Oklahoma StreamStats

Oklahoma StreamStats incorporates statewide regression equations for estimating instantaneous peak flows with annual exceedance probabilities of 50, 20, 10, 4, 2, 1, and 0.2 percent, including new peak-flow regression equations for the Panhandle that were published on Sept. 28, 2015. These peak flows have recurrence intervals of 2, 5, 10, 25, 50, 100, and 500 years, respectively. Oklahoma StreamStats also incorporates regional regression equations for estimating the mean annual flow and annual and monthly flow exceeded 20, 50, 80, 90, and 95 percent of the time. The reports below document the regression equations, the methods used to develop them and to measure the basin characteristics used in the equations, and the errors associated with the estimates obtained from the equations. Users should familiarize themselves with these reports before using StreamStats to obtain estimates of flows for ungaged sites in drainage basins.

• Lewis, J.M., 2010, Methods for Estimating the Magnitude and Frequency of Peak Streamflows for Unregulated Streams in Oklahoma: U.S. Geological Survey Scientific Investigations Report 2010-5137, 42 p.
• Esralew, R.A., Smith, S.J., 2009, Methods for estimating flow-duration and annual mean-flow statistics for ungaged streams in Oklahoma: U.S. Geological Survey Scientific Investigations Report 2009-5267, 131 p.
• Smith, S.J., Lewis, J.M., and Graves, G.M., 2015, Methods for estimating the magnitude and frequency of peak streamflows at ungaged sites in and near the Oklahoma Panhandle: U.S. Geological Survey Scientific Investigations Report 2015–5134, 35 p.

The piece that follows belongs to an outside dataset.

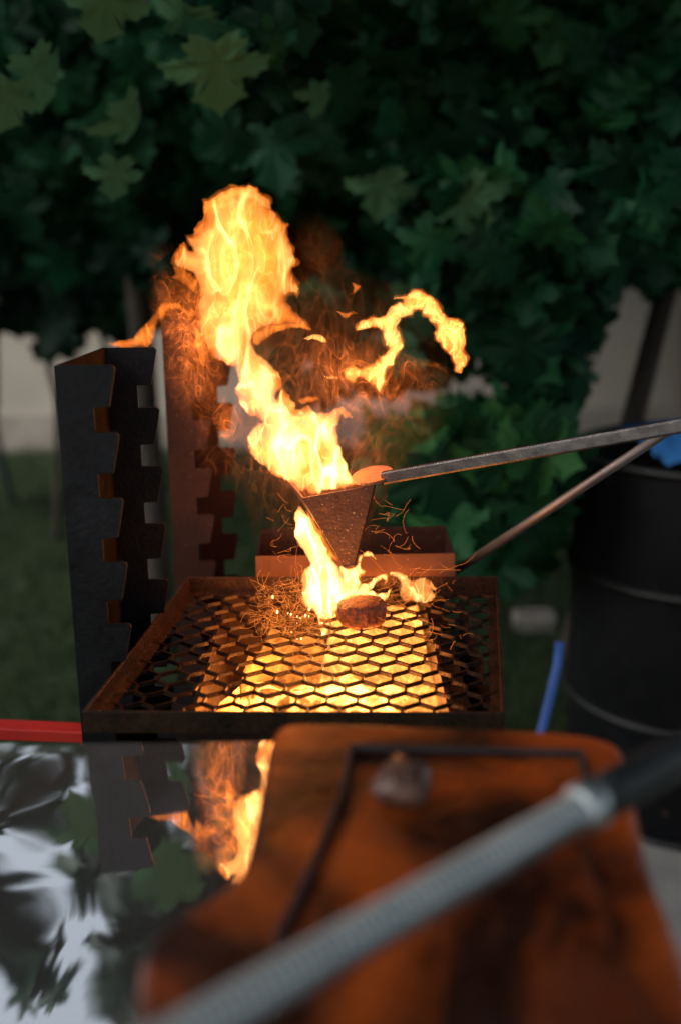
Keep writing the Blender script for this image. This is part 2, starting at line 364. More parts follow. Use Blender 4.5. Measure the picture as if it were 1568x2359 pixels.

Click on this link to obtain general information on the Oklahoma application, as well as specific sources and computation methods for basin characteristics.

IMPORTANT NOTICE:

Between approximately May 19, 2015 and November 1, 2015, Oklahoma’s StreamStats application was producing peakflow estimates based on an incorrect precipitation grid. Differences in the precipitation amounts varied with location and basin size, but the incorrect precipitation values averaged approximately 6 percent lower than the correct values. While these incorrect precipitation values would have resulted in peakflow estimates with a low bias, the error would be within the model error of the peakflow regression equations.